You're reading: Prosecutors’ access to journalist’s emails draws international condemnation

Prosecutors’ efforts to obtain access to the emails of Ukrainian journalist Ivan Verstyuk have drawn international condemnation, with several foreign organizations lambasting the move.

Kyiv’s Pechersk Court on Feb. 4 gave the Prosecutor General’s Office permission to access  the emails of Verstyuk, a journalist at the Novoye Vremya magazine.

“We’re disappointed by the Pechersk District Court’s decision to aggressively pursue a journalist’s records,” the U.S. Embassy in Ukraine said on Feb. 20. “Media plays a critical role in investigating corruption and strengthening Ukrainian democracy. Ukrainian officials should welcome independent journalism, not stifle it.”

On the same day, Harlem Desir, the representative on the freedom of the media at the Organization for Security and Cooperation in Europe, urged Ukrainian authorities to respect journalists’ right not to disclose their sources.

The Committee to Protect Journalists on Feb. 19 also condemned the authorities’ efforts to get access to Verstyuk’s emails.

“Prosecutors in Ukraine should be investigating the alleged corruption revealed by Novoye Vremya’s reporting, not pressuring the outlet and its reporter Ivan Verstyuk to reveal their sources,” said CPJ Program Director Carlos Martinez de la Serna. “The protection of sources is a fundamental tenet of newsgathering, and we call on prosecutors to drop this case immediately.”

France-based Reporters Without Borders said on Feb. 18 that “it is becoming a habit to trample on the protection of journalistic sources in Ukraine.”

“It is not ok,” the organization said. “Time to change course!”

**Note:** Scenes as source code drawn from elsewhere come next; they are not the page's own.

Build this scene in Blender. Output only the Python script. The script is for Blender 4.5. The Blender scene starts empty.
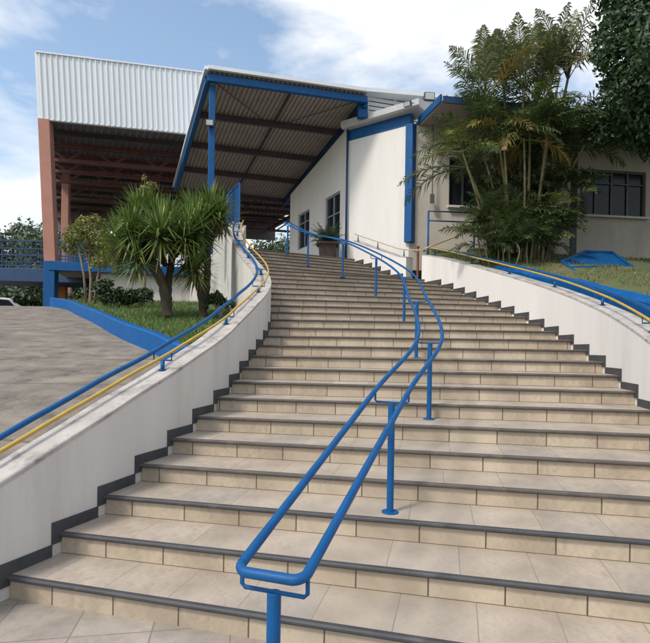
import bpy, bmesh, math, random
from mathutils import Vector, Matrix, noise as mnoise
rnd = random.Random(7)
SC = bpy.context.scene
COL = SC.collection

# ------------------------------------------------------------------ camera model
F = 520.0                 # focal length in photo pixels (photo 650 x 643)
K = F / 450.0             # survey depths below were taken with f = 450
ROLL = 0.016
HU, HV = 325.0, 348.0     # principal point (horizon) in the photo
H = 0.155                 # riser
EYE = 10.8 * H
FLOOR = 29 * H            # upper terrace level

def at(u, v, d):
    """survey: photo pixel + survey depth -> world point"""
    x, y = u - HU, v - HV
    c, s = math.cos(ROLL), math.sin(ROLL)
    xr, yr = x * c + y * s, -x * s + y * c
    return Vector((xr / 450 * d, d * K, EYE - yr / 450 * d))
def W(x, d, zrel=0.0):
    """survey plan position (x, depth) and height over the eye -> world"""
    return Vector((x, d * K, EYE + zrel))

# ------------------------------------------------------------------ materials
MAT = {}
def nodes_of(name):
    m = bpy.data.materials.new(name); m.use_nodes = True
    nt = m.node_tree
    return m, nt, nt.nodes, nt.links, nt.nodes['Principled BSDF']
def pmat(name, c1, c2=None, scale=3.0, rough=0.7, bump=0.0, bscale=None, metal=0.0,
         stain=None, sscale=1.2, slo=0.55, shi=0.75, coat=0.0, zstretch=1.0):
    m, nt, N, L, b = nodes_of(name)
    tc = N.new('ShaderNodeTexCoord'); mp = N.new('ShaderNodeMapping')
    mp.inputs['Scale'].default_value = (1, 1, zstretch)
    L.new(tc.outputs['Object'], mp.inputs['Vector'])
    b.inputs['Roughness'].default_value = rough; b.inputs['Metallic'].default_value = metal
    b.inputs['Coat Weight'].default_value = coat
    c2 = c2 or tuple(x * 0.8 for x in c1)
    nz = N.new('ShaderNodeTexNoise'); nz.inputs['Scale'].default_value = scale
    nz.inputs['Detail'].default_value = 6; nz.inputs['Roughness'].default_value = 0.65
    L.new(mp.outputs[0], nz.inputs['Vector'])
    r = N.new('ShaderNodeValToRGB'); r.color_ramp.elements[0].position = 0.35; r.color_ramp.elements[1].position = 0.68
    r.color_ramp.elements[0].color = (*c2, 1); r.color_ramp.elements[1].color = (*c1, 1)
    L.new(nz.outputs['Fac'], r.inputs['Fac'])
    out = r.outputs['Color']
    if stain:
        n2 = N.new('ShaderNodeTexNoise'); n2.inputs['Scale'].default_value = sscale
        n2.inputs['Detail'].default_value = 8; n2.inputs['Roughness'].default_value = 0.7
        L.new(mp.outputs[0], n2.inputs['Vector'])
        r2 = N.new('ShaderNodeValToRGB'); r2.color_ramp.elements[0].position = slo; r2.color_ramp.elements[1].position = shi
        L.new(n2.outputs['Fac'], r2.inputs['Fac'])
        mx = N.new('ShaderNodeMix'); mx.data_type = 'RGBA'
        L.new(r2.outputs['Color'], mx.inputs['Factor']); L.new(out, mx.inputs[6]); mx.inputs[7].default_value = (*stain, 1)
        out = mx.outputs[2]
    L.new(out, b.inputs['Base Color'])
    if bump:
        n3 = N.new('ShaderNodeTexNoise'); n3.inputs['Scale'].default_value = bscale or scale * 12
        n3.inputs['Detail'].default_value = 5
        L.new(tc.outputs['Object'], n3.inputs['Vector'])
        bp = N.new('ShaderNodeBump'); bp.inputs['Strength'].default_value = bump; bp.inputs['Distance'].default_value = 0.02
        L.new(n3.outputs['Fac'], bp.inputs['Height']); L.new(bp.outputs['Normal'], b.inputs['Normal'])
    MAT[name] = m
    return m
def leafmat(name, c1, c2, c3=None, rough=0.5, trans=0.25):
    m, nt, N, L, b = nodes_of(name)
    g = N.new('ShaderNodeNewGeometry'); r = N.new('ShaderNodeValToRGB')
    r.color_ramp.elements[0].color = (*c1, 1); r.color_ramp.elements[1].color = (*c2, 1)
    if c3:
        e = r.color_ramp.elements.new(0.9); e.color = (*c2, 1); r.color_ramp.elements[-1].color = (*c3, 1)
    L.new(g.outputs['Random Per Island'], r.inputs['Fac']); L.new(r.outputs['Color'], b.inputs['Base Color'])
    b.inputs['Roughness'].default_value = rough
    t = N.new('ShaderNodeBsdfTranslucent'); mx = N.new('ShaderNodeMixShader'); mx.inputs['Fac'].default_value = trans
    L.new(r.outputs['Color'], t.inputs['Color'])
    L.new(b.outputs[0], mx.inputs[1]); L.new(t.outputs[0], mx.inputs[2])
    L.new(mx.outputs[0], N['Material Output'].inputs['Surface'])
    MAT[name] = m
    return m
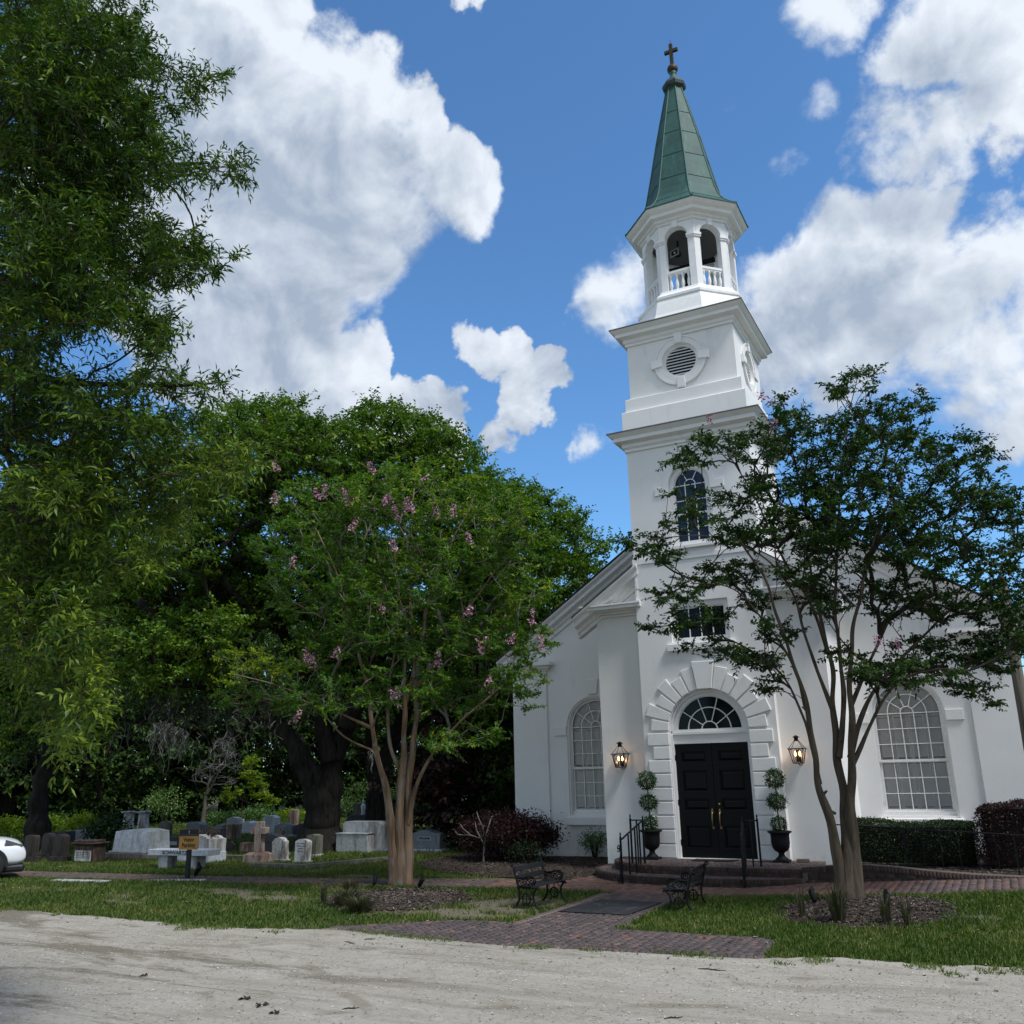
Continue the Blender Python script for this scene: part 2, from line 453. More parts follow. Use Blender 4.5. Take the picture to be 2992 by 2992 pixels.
church = thing('church', (0, 0, 0), 'white stucco church with green copper steeple, pediments and black double doors', 'church')
A = 1.811; TY = 2*A; PW = 3.162; PD = .28; CW = 7.53; CD = 3.351
SL = .67
def part(mb, name, m, par=church, bevel=0.0): return mb.build(name, m, par, bevel=bevel)

def gz_nave(x): return 10.98 - SL*abs(x)      # underside line of the gable cornice
# nave gable wall with two tall arched windows, then the far walls
WX = 4.668
mb = MB()
outer = [(-CW, 0), (CW, 0), (CW, gz_nave(CW)), (0, gz_nave(0)), (-CW, gz_nave(CW))]
mb.plate(outer, [arch_loop(s*WX, .965, 1.2, 3.965) for s in (-1, 1)], CD, CD+.35)
part(mb, 'nave_wall', M_ST)
for s in (-1, 1):
    mb = MB(); mb.box(s*CW if s < 0 else s*CW-.3, s*CW+.3 if s < 0 else s*CW, CD+.352, 21.998, 0, gz_nave(CW)); part(mb, 'side_wall', M_ST)
mb = MB(); mb.plate(outer, [], 22.0, 22.3); part(mb, 'rear_wall', M_ST)
mb = MB()
for s in (-1, 1):     # roof slopes
    a, b = 8.02, 0.0
    zt = lambda x: 11.64-SL*abs(x)
    lo = [(s*a, CD-.42, zt(a)-.02), (0, CD-.42, zt(0)-.02), (0, 22.6, zt(0)-.02), (s*a, 22.6, zt(a)-.02)]
    hi = [(p[0], p[1], p[2]+.05) for p in lo]
    mb.hexa(lo, hi)
part(mb, 'nave_roof', M_SHINGLE)
def rake(mb, x_in, x_out, zfun, y_face, prof, s):
    """raking cornice: stepped profile (projection, height above underside) along a slope on side s"""
    lo_i, lo_o = zfun(x_in), zfun(x_out)
    k = len(prof); vs = []
    for (x, z) in ((x_in, lo_i), (x_out, lo_o)):
        for (o, u) in prof: vs.append((s*x, y_face-o, z+u))
    fs = [(a, k+a, k+a+1, a+1) for a in range(k-1)]+[tuple(range(k)), tuple(range(k, 2*k))[::-1], (0, k, 2*k-1, k-1)]
    mb.add(vs, fs)
RAKE = [(-.30, .0), (.06, .0), (.06, .13), (.12, .17), (.12, .28), (.30, .34), (.30, .46), (.40, .54), (.42, .60), (-.30, .60)]
for s in (-1, 1):
    mb = MB(); rake(mb, 0.0, 8.0, gz_nave, CD, RAKE, s); part(mb, 'gable_cornice', M_TRIM)
for s in (-1, 1):     # cornice returns at the eaves
    mb = MB()
    for (o, z0, z1) in ((.10, 5.86, 5.93), (.22, 5.93, 6.02), (.36, 6.02, 6.13)):
        x0, x1 = 6.30-o*.8, 7.53+o
        mb.box(min(s*x0, s*x1), max(s*x0, s*x1), CD-o, CD+.30, z0, z1)
    for (o, u) in ((.25, .12), (.42, .24)):      # long eaves down the side
        mb.box(min(s*7.532, s*(7.53+o)), max(s*7.532, s*(7.53+o)), CD+.36, 22.2, 5.80+u, 5.80+u+.12)
    part(mb, 'cornice_return', M_TRIM)
for s in (-1, 1):
    mb = MB(); x0, x1 = sorted((s*6.30, s*(CW+.03)))
    mb.box(x0, x1, CD-.065, CD-.001, 0.0, 5.86)
    part(mb, 'corner_pilaster', M_ST, bevel=.012)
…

Prosecutors want to see Verstyuk’s conversations because in 2016 Novoye Vremya published a story by him about a former deputy general prosecutor of Kyiv Oblast, Alexander Korniyets. Entitled “Brilliant Daughter,” the story reveals how Korniyets, earning only $7,600 a year, managed to pay 120,000 pounds a year for his daughter to study at a school in the United Kingdom.

Although Korniyets was fired right away, prosecutors are still investigating his case, and they claim Verstyuk’s story, and his source in particular, breached the confidentiality of this investigation. The journalist based his story on a report by the British National Crime Agency. The report had been sent exclusively to the Prosecutor General’s Office, but someone there leaked it to the journalist.

If Verstyuk does not give up his email conversations, the Prosecutor General’s Office can search Novoye Vremya’s newsroom, the Pechersk Court said. The confidentiality of sources is protected by the law, however.

Meanwhile, last year the Prosecutor General’s Office also obtained court warrants to access the cell phone data of another Novoye Vremya journalist, Kristina Berdynskykh, and Natalie Sedletska, the chief editor of Radio Free Europe/Radio Liberty’s Schemes investigative television show. The rulings also triggered strong criticism by Ukrainian civic activists, journalists and Western officials.

Suspilne Telebachennya (Public Television), on which Sedletska’s Schemes show is aired, has also experienced problems.

In January the channel’s board fired its CEO Zurab Alasania, sparking concerns about censorship ahead of the March 31 presidential election as he is seen by many as the guardian of the station’s editorial independence.

In December, Sedletska said that her sources warned her that Suspilne’s supervisory board was about to consider stopping the broadcasting of the Schemes and Nashi Hroshi investigative journalism shows, which have exposed Ukrainian top officials.